源泉徴収票には、給与所得・退職所得・公的年金等の3種類があります。源泉徴収票の種類によって問い合わせ先が異なるため、紹介します。

公的年金等の源泉徴収票の場合

公的年金等の源泉徴収票は、日本年金機構が発行しています。そのため、公的年金等の源泉徴収票を再発行してもらう際は、会社ではなく日本年金機構に依頼することとなるため注意してください。

再発行を依頼する方法は以下の3つです。

依頼方法交付方法再発行にかかる時間
「ねんきんネット」
  • 郵送
  • 電子データ
  • 郵送は約1週間
  • 電子交付は3~5営業日
電話郵送約2週間
年金事務所等の窓口へ来訪
  • 窓口で交付
  • 郵送
  • 窓口は即日
  • 郵送は約1~2週間

依頼方法によって、交付される方法や再発行までにかかる時間も異なるため、注意してください。急ぎで必要な人は、窓口へ直接行くか「ねんきんネット」で申請するのがおすすめです。

※参考:「令和6年分公的年金等の源泉徴収票」の交付について|日本年金機構

公的年金以外の法定調書の場合

退職所得の源泉徴収票は、退職金を支払う会社が交付する書類です。そのため、再発行も退職金を受け取った会社に依頼してください。

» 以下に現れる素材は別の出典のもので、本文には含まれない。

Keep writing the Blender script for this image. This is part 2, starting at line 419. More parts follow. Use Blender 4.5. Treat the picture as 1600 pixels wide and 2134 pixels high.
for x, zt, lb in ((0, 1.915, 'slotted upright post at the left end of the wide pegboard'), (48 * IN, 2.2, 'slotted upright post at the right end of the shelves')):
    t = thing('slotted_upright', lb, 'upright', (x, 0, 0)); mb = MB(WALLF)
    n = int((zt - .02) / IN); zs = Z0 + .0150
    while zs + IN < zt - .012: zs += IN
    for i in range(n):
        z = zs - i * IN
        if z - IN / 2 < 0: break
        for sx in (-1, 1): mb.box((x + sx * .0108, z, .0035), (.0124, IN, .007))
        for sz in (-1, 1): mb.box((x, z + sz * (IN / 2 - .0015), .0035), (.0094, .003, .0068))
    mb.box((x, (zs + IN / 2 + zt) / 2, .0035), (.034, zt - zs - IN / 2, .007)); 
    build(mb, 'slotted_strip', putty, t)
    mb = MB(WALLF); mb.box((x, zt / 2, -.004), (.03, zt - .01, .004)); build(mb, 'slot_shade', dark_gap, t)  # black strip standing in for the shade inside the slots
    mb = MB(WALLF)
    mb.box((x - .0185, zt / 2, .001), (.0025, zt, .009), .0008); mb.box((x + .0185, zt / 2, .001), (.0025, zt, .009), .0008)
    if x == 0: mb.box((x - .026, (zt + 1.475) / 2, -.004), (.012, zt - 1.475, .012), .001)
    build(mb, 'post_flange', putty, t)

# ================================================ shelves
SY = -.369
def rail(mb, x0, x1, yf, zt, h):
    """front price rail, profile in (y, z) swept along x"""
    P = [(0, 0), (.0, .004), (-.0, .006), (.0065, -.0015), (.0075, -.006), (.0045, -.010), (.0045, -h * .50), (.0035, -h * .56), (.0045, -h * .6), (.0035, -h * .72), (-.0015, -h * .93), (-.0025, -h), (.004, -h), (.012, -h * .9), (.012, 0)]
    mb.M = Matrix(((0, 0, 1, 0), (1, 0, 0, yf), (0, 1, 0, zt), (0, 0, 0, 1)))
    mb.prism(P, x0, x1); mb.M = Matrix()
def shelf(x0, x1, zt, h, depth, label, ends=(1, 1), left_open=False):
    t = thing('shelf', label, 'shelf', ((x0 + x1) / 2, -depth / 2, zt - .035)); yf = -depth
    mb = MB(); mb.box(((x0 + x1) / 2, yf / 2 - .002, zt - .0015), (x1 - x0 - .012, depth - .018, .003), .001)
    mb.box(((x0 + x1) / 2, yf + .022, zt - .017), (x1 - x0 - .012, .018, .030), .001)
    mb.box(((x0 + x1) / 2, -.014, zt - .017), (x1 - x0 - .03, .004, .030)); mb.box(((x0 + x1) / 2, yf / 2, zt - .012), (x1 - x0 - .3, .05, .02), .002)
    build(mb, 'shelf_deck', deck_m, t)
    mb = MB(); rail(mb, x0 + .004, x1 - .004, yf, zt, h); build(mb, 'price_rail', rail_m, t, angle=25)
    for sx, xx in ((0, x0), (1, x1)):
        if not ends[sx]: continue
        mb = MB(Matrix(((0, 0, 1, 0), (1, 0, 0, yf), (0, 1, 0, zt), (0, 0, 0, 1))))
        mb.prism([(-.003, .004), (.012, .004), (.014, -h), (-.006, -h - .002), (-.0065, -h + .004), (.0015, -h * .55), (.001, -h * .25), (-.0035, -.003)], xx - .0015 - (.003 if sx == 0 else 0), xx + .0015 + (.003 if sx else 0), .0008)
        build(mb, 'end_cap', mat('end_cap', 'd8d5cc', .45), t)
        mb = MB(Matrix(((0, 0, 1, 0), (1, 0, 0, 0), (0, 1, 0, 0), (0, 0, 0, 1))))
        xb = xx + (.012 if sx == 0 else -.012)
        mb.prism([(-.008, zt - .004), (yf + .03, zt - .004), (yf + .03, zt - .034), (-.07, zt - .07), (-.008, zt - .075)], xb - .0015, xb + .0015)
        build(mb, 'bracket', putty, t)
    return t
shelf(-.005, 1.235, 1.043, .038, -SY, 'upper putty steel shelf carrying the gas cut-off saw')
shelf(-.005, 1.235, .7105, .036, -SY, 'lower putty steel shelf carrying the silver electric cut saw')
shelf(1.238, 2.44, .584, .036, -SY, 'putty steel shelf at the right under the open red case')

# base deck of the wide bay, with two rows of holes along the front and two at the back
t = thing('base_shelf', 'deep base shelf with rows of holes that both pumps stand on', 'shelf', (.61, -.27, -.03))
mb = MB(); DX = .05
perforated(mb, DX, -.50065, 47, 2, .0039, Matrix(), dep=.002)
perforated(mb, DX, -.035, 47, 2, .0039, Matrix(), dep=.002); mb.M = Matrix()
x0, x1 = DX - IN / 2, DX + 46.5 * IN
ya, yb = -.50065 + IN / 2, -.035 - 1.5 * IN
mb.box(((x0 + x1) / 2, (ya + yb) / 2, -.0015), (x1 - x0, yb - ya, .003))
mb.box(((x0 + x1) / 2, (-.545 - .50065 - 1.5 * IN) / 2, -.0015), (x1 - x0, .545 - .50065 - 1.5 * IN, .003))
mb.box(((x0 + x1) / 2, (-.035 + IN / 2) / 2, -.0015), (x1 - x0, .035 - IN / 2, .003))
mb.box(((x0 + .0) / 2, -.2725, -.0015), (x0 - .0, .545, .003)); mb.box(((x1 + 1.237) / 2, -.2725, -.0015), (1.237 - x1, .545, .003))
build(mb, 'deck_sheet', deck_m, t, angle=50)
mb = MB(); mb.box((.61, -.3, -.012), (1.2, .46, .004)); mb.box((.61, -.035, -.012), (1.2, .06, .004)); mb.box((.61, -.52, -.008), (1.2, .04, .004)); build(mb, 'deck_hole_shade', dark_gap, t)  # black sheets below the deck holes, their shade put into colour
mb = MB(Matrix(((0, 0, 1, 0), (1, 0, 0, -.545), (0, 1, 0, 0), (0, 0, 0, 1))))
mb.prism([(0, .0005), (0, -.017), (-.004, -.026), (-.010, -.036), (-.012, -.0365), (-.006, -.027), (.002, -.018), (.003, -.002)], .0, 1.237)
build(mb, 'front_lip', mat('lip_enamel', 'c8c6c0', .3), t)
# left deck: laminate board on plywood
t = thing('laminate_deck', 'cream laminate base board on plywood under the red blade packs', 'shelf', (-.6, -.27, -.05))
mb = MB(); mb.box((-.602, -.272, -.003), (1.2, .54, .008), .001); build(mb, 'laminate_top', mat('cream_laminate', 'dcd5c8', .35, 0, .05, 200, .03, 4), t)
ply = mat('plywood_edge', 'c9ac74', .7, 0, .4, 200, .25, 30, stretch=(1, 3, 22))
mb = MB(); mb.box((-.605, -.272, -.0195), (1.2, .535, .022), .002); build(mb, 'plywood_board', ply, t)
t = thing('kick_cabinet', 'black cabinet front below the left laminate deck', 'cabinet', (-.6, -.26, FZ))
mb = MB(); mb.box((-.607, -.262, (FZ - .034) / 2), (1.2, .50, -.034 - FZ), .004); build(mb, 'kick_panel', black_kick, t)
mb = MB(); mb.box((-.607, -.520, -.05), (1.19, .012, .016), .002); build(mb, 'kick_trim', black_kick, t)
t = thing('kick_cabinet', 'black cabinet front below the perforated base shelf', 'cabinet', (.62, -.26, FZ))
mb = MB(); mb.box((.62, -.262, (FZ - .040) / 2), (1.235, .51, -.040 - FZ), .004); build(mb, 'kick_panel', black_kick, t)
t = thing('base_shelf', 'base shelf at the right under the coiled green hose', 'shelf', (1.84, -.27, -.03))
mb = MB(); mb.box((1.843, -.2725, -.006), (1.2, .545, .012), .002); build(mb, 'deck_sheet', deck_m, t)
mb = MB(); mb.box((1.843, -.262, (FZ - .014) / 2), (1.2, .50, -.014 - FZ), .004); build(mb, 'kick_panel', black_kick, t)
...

また、以下の5つの法定調書は、株や投資信託などの金融商品を取引している方に発行される書類です。

  • オープン型証券投資信託収益の分配の支払調書
  • 配当等とみなす金額に関する支払調書
  • 上場株式配当等の支払に関する通知書
  • 特定口座年間取引報告書
  • 特定割引債の償還金の支払通知書

上記5つの書類は、取引している証券会社や金融機関などに再発行の依頼をしてください。一部のネット証券会社やネット銀行は、電子データでダウンロードできることもあります。

※参考:給与所得の源泉徴収票等の交付義務|国税庁

源泉徴収票は再発行可能。なくしても、慌てずに対応を

源泉徴収票は、法的に発行が義務付けられた書類であるため再発行できます。状況に応じて、前の職場もしくは現在の職場の担当者に再発行を依頼してください。即日での再発行は難しい可能性があり、通常は1~2週間ほどで受け取れます。

源泉徴収票があることで、適切な年末調整や確定申告が可能となるため、慌てずに対応しましょう。